The omitted lines make clear that he was not inciting violence, but warning against the possibility of escalation if tensions between protesters and police continued.
The speech does not advocate war. It warns against escalation.
Yet six months later, Lucungo remains in preventive detention -- beyond the four-month legal limit established under Article 283 of Angola's Criminal Procedure Code.
Under Angolan law, preventive detention is an exceptional measure. It requires concrete evidence of flight risk, interference with investigation, continued criminal activity or serious threat to public order.
Legal analyst Rui Verde notes that preventive detention "may only be applied when all other less restrictive measures are inadequate." It is expressly prohibited to obtain evidence or to function as punishment prior to trial.
If six months have not sufficed to produce a formal indictment, the central question becomes unavoidable: is there substantial evidence, or merely an expansive interpretation of speech?
When preventive detention extends without indictment, it ceases to be precautionary. It becomes punitive.

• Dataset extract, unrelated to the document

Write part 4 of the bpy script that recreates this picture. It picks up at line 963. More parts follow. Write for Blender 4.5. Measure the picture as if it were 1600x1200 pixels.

Charging a citizen with "provocation to war" signals grave national threat. But when such a charge rests on a selectively edited excerpt that omits conciliatory context, the issue transcends legal technicalities. It becomes a political statement.
The Lucungo case does not stand alone. In recent years, activists, journalists and protest participants in Angola have faced prolonged preventive detention under broadly framed state security or public order charges. While some cases ultimately collapse in court, the months spent in detention produce an immediate chilling effect. The pattern points not merely to procedural flaws, but to a structural tendency in the application of security-related criminal laws.
Under President João Lourenço, Angola has presented itself internationally as a reform-oriented state committed to strengthening rule of law and combating corruption. That narrative has gained traction abroad.
Yet rule of law is tested not in speeches but in courtrooms.
If a speech advocating dialogue can be reframed as provocation to war, the boundary between security and repression becomes dangerously blurred.
Angola's Constitution designates the President as guarantor of the proper functioning of state institutions.
When preventive detention exceeds statutory limits without formal charges, institutional responsibility cannot rest solely with prosecutors or judges. It reflects systemic failure.
And it raises fundamental questions about the durability of Angola's reform narrative.